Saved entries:
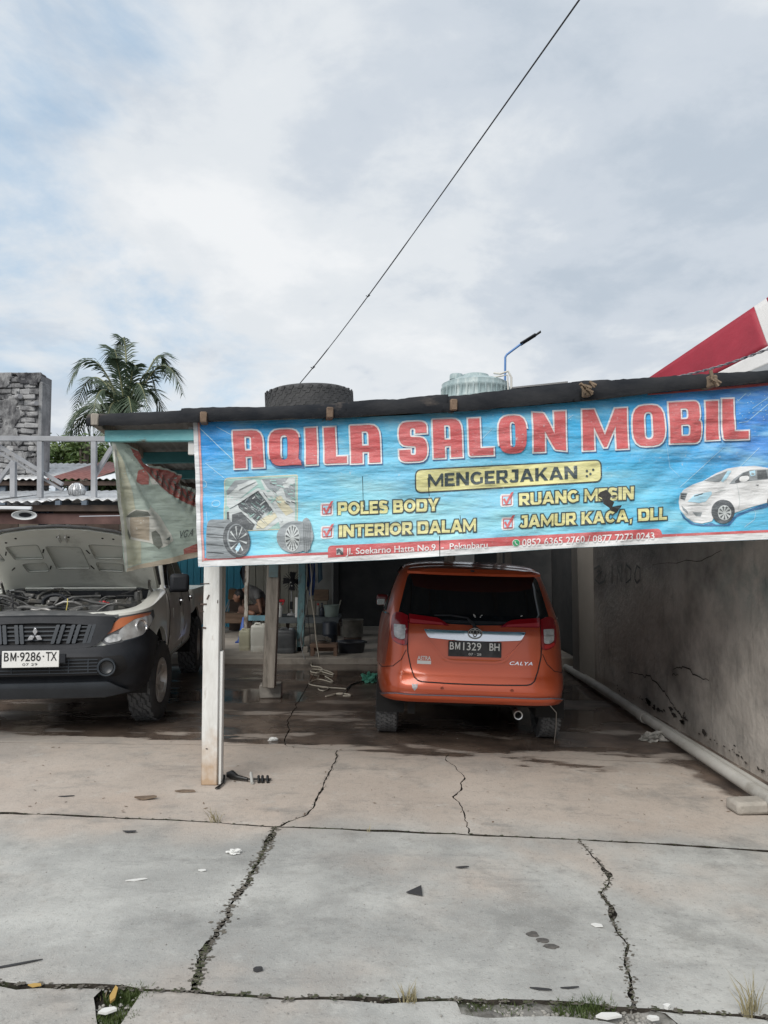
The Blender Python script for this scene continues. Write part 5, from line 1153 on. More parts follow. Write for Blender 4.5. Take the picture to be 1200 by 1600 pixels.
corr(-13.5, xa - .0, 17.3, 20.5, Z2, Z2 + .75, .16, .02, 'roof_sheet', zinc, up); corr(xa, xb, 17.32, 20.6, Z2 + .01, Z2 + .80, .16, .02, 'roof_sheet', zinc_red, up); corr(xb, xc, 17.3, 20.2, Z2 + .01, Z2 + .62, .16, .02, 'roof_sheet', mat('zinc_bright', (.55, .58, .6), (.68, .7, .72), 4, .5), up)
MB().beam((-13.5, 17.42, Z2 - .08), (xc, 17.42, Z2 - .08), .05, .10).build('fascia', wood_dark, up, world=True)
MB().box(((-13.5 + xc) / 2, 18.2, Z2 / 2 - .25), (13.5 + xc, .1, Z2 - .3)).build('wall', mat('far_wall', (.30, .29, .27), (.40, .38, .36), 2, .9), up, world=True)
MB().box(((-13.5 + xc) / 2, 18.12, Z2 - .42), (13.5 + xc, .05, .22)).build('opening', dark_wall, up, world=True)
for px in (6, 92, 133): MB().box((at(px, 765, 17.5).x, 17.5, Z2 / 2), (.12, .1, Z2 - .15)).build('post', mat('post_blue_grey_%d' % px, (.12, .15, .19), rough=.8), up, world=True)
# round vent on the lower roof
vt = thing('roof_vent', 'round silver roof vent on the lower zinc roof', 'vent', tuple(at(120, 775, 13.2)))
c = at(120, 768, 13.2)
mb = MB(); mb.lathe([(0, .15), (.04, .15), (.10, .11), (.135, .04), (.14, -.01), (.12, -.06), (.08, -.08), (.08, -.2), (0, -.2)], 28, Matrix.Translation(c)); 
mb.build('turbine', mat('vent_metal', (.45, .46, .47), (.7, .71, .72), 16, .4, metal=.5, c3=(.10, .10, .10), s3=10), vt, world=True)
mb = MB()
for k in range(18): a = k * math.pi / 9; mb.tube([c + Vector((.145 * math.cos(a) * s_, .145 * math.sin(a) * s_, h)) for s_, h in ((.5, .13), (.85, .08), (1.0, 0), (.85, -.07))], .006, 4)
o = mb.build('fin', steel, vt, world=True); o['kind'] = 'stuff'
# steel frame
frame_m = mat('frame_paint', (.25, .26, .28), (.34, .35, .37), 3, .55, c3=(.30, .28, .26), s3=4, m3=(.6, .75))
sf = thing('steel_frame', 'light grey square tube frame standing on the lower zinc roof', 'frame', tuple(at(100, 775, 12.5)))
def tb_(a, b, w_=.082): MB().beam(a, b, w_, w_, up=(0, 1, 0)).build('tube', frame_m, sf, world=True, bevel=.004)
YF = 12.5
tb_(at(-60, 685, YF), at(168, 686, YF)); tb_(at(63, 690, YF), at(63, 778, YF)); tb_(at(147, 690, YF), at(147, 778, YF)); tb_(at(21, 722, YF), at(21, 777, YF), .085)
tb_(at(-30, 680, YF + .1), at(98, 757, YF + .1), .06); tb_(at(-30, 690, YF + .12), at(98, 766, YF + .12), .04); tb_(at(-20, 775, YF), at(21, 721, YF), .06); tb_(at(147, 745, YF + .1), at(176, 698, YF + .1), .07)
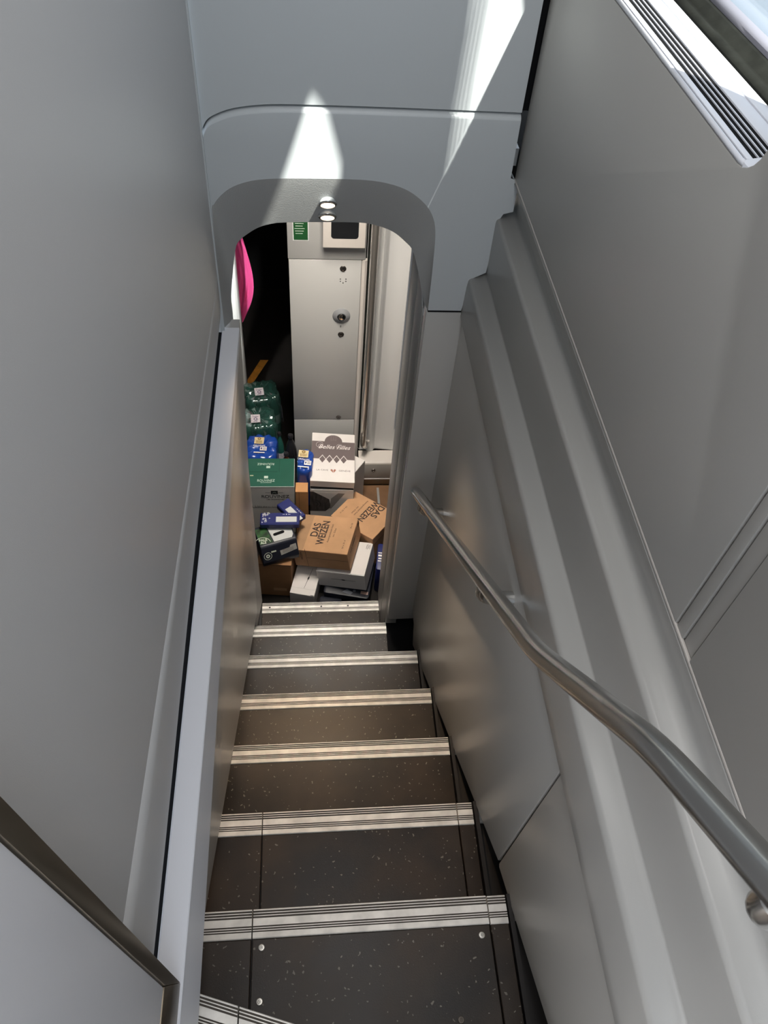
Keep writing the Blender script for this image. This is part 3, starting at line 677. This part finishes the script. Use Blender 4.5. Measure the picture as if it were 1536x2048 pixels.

[TASK TO CARRY OUT]:
Repeat the material above word for word, please, apart from its images.

[PROBLEM SOLUTION]:
The Blender Python script for this scene continues. Write part 5, from line 1153 on. More parts follow. Write for Blender 4.5. Take the picture to be 1200 by 1600 pixels.
corr(-13.5, xa - .0, 17.3, 20.5, Z2, Z2 + .75, .16, .02, 'roof_sheet', zinc, up); corr(xa, xb, 17.32, 20.6, Z2 + .01, Z2 + .80, .16, .02, 'roof_sheet', zinc_red, up); corr(xb, xc, 17.3, 20.2, Z2 + .01, Z2 + .62, .16, .02, 'roof_sheet', mat('zinc_bright', (.55, .58, .6), (.68, .7, .72), 4, .5), up)
MB().beam((-13.5, 17.42, Z2 - .08), (xc, 17.42, Z2 - .08), .05, .10).build('fascia', wood_dark, up, world=True)
MB().box(((-13.5 + xc) / 2, 18.2, Z2 / 2 - .25), (13.5 + xc, .1, Z2 - .3)).build('wall', mat('far_wall', (.30, .29, .27), (.40, .38, .36), 2, .9), up, world=True)
MB().box(((-13.5 + xc) / 2, 18.12, Z2 - .42), (13.5 + xc, .05, .22)).build('opening', dark_wall, up, world=True)
for px in (6, 92, 133): MB().box((at(px, 765, 17.5).x, 17.5, Z2 / 2), (.12, .1, Z2 - .15)).build('post', mat('post_blue_grey_%d' % px, (.12, .15, .19), rough=.8), up, world=True)
# round vent on the lower roof
vt = thing('roof_vent', 'round silver roof vent on the lower zinc roof', 'vent', tuple(at(120, 775, 13.2)))
c = at(120, 768, 13.2)
mb = MB(); mb.lathe([(0, .15), (.04, .15), (.10, .11), (.135, .04), (.14, -.01), (.12, -.06), (.08, -.08), (.08, -.2), (0, -.2)], 28, Matrix.Translation(c)); 
mb.build('turbine', mat('vent_metal', (.45, .46, .47), (.7, .71, .72), 16, .4, metal=.5, c3=(.10, .10, .10), s3=10), vt, world=True)
mb = MB()
for k in range(18): a = k * math.pi / 9; mb.tube([c + Vector((.145 * math.cos(a) * s_, .145 * math.sin(a) * s_, h)) for s_, h in ((.5, .13), (.85, .08), (1.0, 0), (.85, -.07))], .006, 4)
o = mb.build('fin', steel, vt, world=True); o['kind'] = 'stuff'
# steel frame
frame_m = mat('frame_paint', (.25, .26, .28), (.34, .35, .37), 3, .55, c3=(.30, .28, .26), s3=4, m3=(.6, .75))
sf = thing('steel_frame', 'light grey square tube frame standing on the lower zinc roof', 'frame', tuple(at(100, 775, 12.5)))
def tb_(a, b, w_=.082): MB().beam(a, b, w_, w_, up=(0, 1, 0)).build('tube', frame_m, sf, world=True, bevel=.004)
YF = 12.5
tb_(at(-60, 685, YF), at(168, 686, YF)); tb_(at(63, 690, YF), at(63, 778, YF)); tb_(at(147, 690, YF), at(147, 778, YF)); tb_(at(21, 722, YF), at(21, 777, YF), .085)
tb_(at(-30, 680, YF + .1), at(98, 757, YF + .1), .06); tb_(at(-30, 690, YF + .12), at(98, 766, YF + .12), .04); tb_(at(-20, 775, YF), at(21, 721, YF), .06); tb_(at(147, 745, YF + .1), at(176, 698, YF + .1), .07)
Keep writing the Blender script for this image. This is part 3, starting at line 677. This part finishes the script. Use Blender 4.5. Measure the picture as if it were 1536x2048 pixels.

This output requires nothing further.